Thank you to Calumet County for Edward Schildhauer, for his engineering feats that helped to unite two oceans.

Edward Schildhauer designs a dam.

Photo courtesy of the Wisconsin Historical Society, #67993.

The world needs ditch-diggers, or so the saying goes. And Edward Schildhauer 1897 was one of the world’s best.

Growing up in New Holstein in Wisconsin’s Calumet County, Schildhauer inherited a love of music from his German-immigrant parents. But he couldn’t make a living playing in an orchestra and had to supplement his income by fixing boilers.

Schildhauer designed several of the Panama Canal’s most important features, including the locks that enable ships to climb over the Panamanian isthmus, joining the Atlantic and Pacific.

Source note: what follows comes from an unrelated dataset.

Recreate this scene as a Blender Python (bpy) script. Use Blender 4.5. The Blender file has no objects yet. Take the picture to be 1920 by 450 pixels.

Sweating through a boiler room taught him two things: that he was pretty good at engineering and that he’d rather be a white-collar worker than a steam-fitter. So he moved to Madison and enrolled at the UW. “The chap from New Holstein … is a hard-working lad,” his math professor said, and Schildhauer put his education to hard use.

An excellent draftsman, Schildhauer earned a patent for developing a system for making blueprints using arc lights. But in 1906, he resigned from his job at Chicago’s Commonwealth Edison to work for what, at the time, was considered the greatest engineering project in the world: the Panama Canal. The project was then just two years old — it would take until 1914 to complete.

Schildhauer designed several of the canal’s most important features, including the locks that enable ships to climb over the Panamanian isthmus and the locomotives that pull vessels across.

In later life, Schildhauer would design aircraft and serve as a politician in California. But he left his mark in perhaps the world’s most important ditch.